> **THE PROBLEM**
Give every line of the material again, exactly as written.

> **INFORMATION PROVIDED**
--- BEGIN ---

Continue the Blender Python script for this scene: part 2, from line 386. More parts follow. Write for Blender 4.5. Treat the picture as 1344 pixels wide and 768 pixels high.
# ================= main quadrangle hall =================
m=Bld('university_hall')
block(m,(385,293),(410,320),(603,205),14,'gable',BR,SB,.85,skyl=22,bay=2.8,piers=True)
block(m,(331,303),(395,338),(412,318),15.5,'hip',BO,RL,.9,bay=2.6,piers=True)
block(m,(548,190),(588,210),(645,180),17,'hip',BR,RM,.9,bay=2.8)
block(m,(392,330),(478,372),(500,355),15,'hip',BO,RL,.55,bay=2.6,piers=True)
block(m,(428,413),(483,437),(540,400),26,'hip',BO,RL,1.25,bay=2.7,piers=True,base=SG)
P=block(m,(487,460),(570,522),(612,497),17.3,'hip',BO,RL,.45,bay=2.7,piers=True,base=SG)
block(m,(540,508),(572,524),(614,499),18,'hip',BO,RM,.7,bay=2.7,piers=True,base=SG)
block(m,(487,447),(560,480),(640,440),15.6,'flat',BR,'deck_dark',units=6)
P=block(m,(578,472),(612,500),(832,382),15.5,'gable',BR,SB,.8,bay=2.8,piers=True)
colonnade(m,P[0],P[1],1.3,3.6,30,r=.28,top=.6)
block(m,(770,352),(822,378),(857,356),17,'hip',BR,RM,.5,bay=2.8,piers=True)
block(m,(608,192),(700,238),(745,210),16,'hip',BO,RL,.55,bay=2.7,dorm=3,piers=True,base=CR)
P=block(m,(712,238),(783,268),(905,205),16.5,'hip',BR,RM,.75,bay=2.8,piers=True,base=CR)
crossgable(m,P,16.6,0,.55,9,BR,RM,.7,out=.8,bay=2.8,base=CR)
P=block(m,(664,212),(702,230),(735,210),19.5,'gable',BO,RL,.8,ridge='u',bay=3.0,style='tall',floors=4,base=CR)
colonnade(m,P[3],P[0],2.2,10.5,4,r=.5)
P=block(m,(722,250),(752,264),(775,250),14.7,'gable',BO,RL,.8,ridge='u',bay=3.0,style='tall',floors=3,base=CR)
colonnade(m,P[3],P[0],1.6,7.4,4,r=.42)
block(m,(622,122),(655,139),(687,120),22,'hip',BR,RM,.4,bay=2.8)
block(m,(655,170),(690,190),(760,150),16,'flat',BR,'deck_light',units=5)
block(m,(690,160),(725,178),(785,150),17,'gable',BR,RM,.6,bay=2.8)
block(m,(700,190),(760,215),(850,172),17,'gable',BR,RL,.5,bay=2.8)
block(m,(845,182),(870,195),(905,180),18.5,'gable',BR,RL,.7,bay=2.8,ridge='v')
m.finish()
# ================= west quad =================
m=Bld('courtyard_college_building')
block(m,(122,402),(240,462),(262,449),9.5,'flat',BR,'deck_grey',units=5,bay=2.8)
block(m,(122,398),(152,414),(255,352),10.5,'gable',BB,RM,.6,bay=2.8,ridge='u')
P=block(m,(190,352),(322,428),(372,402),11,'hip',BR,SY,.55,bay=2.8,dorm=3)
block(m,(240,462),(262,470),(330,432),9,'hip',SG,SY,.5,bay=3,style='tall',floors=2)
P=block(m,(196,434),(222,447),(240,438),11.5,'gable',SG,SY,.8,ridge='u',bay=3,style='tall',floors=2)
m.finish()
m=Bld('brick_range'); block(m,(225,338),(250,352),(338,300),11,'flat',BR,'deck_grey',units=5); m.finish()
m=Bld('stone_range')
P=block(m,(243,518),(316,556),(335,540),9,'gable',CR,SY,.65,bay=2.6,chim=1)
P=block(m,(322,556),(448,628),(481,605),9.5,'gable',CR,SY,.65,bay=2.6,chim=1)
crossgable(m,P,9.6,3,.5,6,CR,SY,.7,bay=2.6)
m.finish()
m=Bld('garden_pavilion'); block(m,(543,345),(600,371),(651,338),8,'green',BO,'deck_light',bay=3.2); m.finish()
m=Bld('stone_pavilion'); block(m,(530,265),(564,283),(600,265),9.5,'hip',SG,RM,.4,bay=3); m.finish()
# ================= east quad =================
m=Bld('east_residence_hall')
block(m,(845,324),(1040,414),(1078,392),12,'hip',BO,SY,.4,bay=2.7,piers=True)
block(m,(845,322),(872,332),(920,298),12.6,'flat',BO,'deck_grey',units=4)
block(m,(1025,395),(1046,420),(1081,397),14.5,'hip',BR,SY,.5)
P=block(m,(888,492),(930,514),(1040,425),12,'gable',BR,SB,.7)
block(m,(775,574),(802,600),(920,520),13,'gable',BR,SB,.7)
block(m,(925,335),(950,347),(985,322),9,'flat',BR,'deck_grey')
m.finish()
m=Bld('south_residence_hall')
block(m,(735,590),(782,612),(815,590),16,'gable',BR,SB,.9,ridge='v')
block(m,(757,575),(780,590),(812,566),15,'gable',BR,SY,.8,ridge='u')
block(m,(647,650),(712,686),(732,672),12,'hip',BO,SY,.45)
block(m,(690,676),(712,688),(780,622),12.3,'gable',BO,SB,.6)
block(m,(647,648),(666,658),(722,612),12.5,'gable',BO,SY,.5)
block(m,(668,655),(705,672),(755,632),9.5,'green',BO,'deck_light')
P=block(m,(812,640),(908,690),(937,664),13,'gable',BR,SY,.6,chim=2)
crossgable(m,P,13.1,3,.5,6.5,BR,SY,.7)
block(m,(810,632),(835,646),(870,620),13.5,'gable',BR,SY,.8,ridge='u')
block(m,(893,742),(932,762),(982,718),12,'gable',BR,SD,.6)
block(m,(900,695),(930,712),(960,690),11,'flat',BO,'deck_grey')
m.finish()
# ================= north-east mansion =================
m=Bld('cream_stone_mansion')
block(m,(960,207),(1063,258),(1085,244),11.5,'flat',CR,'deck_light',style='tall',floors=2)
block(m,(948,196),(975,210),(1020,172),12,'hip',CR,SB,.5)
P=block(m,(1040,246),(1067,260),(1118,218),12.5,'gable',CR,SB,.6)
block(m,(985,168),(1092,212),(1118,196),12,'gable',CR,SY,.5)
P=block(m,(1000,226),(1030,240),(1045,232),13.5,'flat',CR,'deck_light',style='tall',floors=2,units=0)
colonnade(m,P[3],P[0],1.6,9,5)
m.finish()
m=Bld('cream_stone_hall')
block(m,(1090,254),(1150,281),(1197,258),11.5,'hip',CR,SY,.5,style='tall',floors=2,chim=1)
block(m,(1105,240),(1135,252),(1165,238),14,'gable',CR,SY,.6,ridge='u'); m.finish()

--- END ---

> **THE OUTPUT**
Continue the Blender Python script for this scene: part 2, from line 386. More parts follow. Write for Blender 4.5. Treat the picture as 1344 pixels wide and 768 pixels high.
# ================= main quadrangle hall =================
m=Bld('university_hall')
block(m,(385,293),(410,320),(603,205),14,'gable',BR,SB,.85,skyl=22,bay=2.8,piers=True)
block(m,(331,303),(395,338),(412,318),15.5,'hip',BO,RL,.9,bay=2.6,piers=True)
block(m,(548,190),(588,210),(645,180),17,'hip',BR,RM,.9,bay=2.8)
block(m,(392,330),(478,372),(500,355),15,'hip',BO,RL,.55,bay=2.6,piers=True)
block(m,(428,413),(483,437),(540,400),26,'hip',BO,RL,1.25,bay=2.7,piers=True,base=SG)
P=block(m,(487,460),(570,522),(612,497),17.3,'hip',BO,RL,.45,bay=2.7,piers=True,base=SG)
block(m,(540,508),(572,524),(614,499),18,'hip',BO,RM,.7,bay=2.7,piers=True,base=SG)
block(m,(487,447),(560,480),(640,440),15.6,'flat',BR,'deck_dark',units=6)
P=block(m,(578,472),(612,500),(832,382),15.5,'gable',BR,SB,.8,bay=2.8,piers=True)
colonnade(m,P[0],P[1],1.3,3.6,30,r=.28,top=.6)
block(m,(770,352),(822,378),(857,356),17,'hip',BR,RM,.5,bay=2.8,piers=True)
block(m,(608,192),(700,238),(745,210),16,'hip',BO,RL,.55,bay=2.7,dorm=3,piers=True,base=CR)
P=block(m,(712,238),(783,268),(905,205),16.5,'hip',BR,RM,.75,bay=2.8,piers=True,base=CR)
crossgable(m,P,16.6,0,.55,9,BR,RM,.7,out=.8,bay=2.8,base=CR)
P=block(m,(664,212),(702,230),(735,210),19.5,'gable',BO,RL,.8,ridge='u',bay=3.0,style='tall',floors=4,base=CR)
colonnade(m,P[3],P[0],2.2,10.5,4,r=.5)
P=block(m,(722,250),(752,264),(775,250),14.7,'gable',BO,RL,.8,ridge='u',bay=3.0,style='tall',floors=3,base=CR)
colonnade(m,P[3],P[0],1.6,7.4,4,r=.42)
block(m,(622,122),(655,139),(687,120),22,'hip',BR,RM,.4,bay=2.8)
block(m,(655,170),(690,190),(760,150),16,'flat',BR,'deck_light',units=5)
block(m,(690,160),(725,178),(785,150),17,'gable',BR,RM,.6,bay=2.8)
block(m,(700,190),(760,215),(850,172),17,'gable',BR,RL,.5,bay=2.8)
block(m,(845,182),(870,195),(905,180),18.5,'gable',BR,RL,.7,bay=2.8,ridge='v')
m.finish()
# ================= west quad =================
m=Bld('courtyard_college_building')
block(m,(122,402),(240,462),(262,449),9.5,'flat',BR,'deck_grey',units=5,bay=2.8)
block(m,(122,398),(152,414),(255,352),10.5,'gable',BB,RM,.6,bay=2.8,ridge='u')
P=block(m,(190,352),(322,428),(372,402),11,'hip',BR,SY,.55,bay=2.8,dorm=3)
block(m,(240,462),(262,470),(330,432),9,'hip',SG,SY,.5,bay=3,style='tall',floors=2)
P=block(m,(196,434),(222,447),(240,438),11.5,'gable',SG,SY,.8,ridge='u',bay=3,style='tall',floors=2)
m.finish()
m=Bld('brick_range'); block(m,(225,338),(250,352),(338,300),11,'flat',BR,'deck_grey',units=5); m.finish()
m=Bld('stone_range')
P=block(m,(243,518),(316,556),(335,540),9,'gable',CR,SY,.65,bay=2.6,chim=1)
P=block(m,(322,556),(448,628),(481,605),9.5,'gable',CR,SY,.65,bay=2.6,chim=1)
crossgable(m,P,9.6,3,.5,6,CR,SY,.7,bay=2.6)
m.finish()
m=Bld('garden_pavilion'); block(m,(543,345),(600,371),(651,338),8,'green',BO,'deck_light',bay=3.2); m.finish()
m=Bld('stone_pavilion'); block(m,(530,265),(564,283),(600,265),9.5,'hip',SG,RM,.4,bay=3); m.finish()
# ================= east quad =================
m=Bld('east_residence_hall')
block(m,(845,324),(1040,414),(1078,392),12,'hip',BO,SY,.4,bay=2.7,piers=True)
block(m,(845,322),(872,332),(920,298),12.6,'flat',BO,'deck_grey',units=4)
block(m,(1025,395),(1046,420),(1081,397),14.5,'hip',BR,SY,.5)
P=block(m,(888,492),(930,514),(1040,425),12,'gable',BR,SB,.7)
block(m,(775,574),(802,600),(920,520),13,'gable',BR,SB,.7)
block(m,(925,335),(950,347),(985,322),9,'flat',BR,'deck_grey')
m.finish()
m=Bld('south_residence_hall')
block(m,(735,590),(782,612),(815,590),16,'gable',BR,SB,.9,ridge='v')
block(m,(757,575),(780,590),(812,566),15,'gable',BR,SY,.8,ridge='u')
block(m,(647,650),(712,686),(732,672),12,'hip',BO,SY,.45)
block(m,(690,676),(712,688),(780,622),12.3,'gable',BO,SB,.6)
block(m,(647,648),(666,658),(722,612),12.5,'gable',BO,SY,.5)
block(m,(668,655),(705,672),(755,632),9.5,'green',BO,'deck_light')
P=block(m,(812,640),(908,690),(937,664),13,'gable',BR,SY,.6,chim=2)
crossgable(m,P,13.1,3,.5,6.5,BR,SY,.7)
block(m,(810,632),(835,646),(870,620),13.5,'gable',BR,SY,.8,ridge='u')
block(m,(893,742),(932,762),(982,718),12,'gable',BR,SD,.6)
block(m,(900,695),(930,712),(960,690),11,'flat',BO,'deck_grey')
m.finish()
# ================= north-east mansion =================
m=Bld('cream_stone_mansion')
block(m,(960,207),(1063,258),(1085,244),11.5,'flat',CR,'deck_light',style='tall',floors=2)
block(m,(948,196),(975,210),(1020,172),12,'hip',CR,SB,.5)
P=block(m,(1040,246),(1067,260),(1118,218),12.5,'gable',CR,SB,.6)
block(m,(985,168),(1092,212),(1118,196),12,'gable',CR,SY,.5)
P=block(m,(1000,226),(1030,240),(1045,232),13.5,'flat',CR,'deck_light',style='tall',floors=2,units=0)
colonnade(m,P[3],P[0],1.6,9,5)
m.finish()
m=Bld('cream_stone_hall')
block(m,(1090,254),(1150,281),(1197,258),11.5,'hip',CR,SY,.5,style='tall',floors=2,chim=1)
block(m,(1105,240),(1135,252),(1165,238),14,'gable',CR,SY,.6,ridge='u'); m.finish()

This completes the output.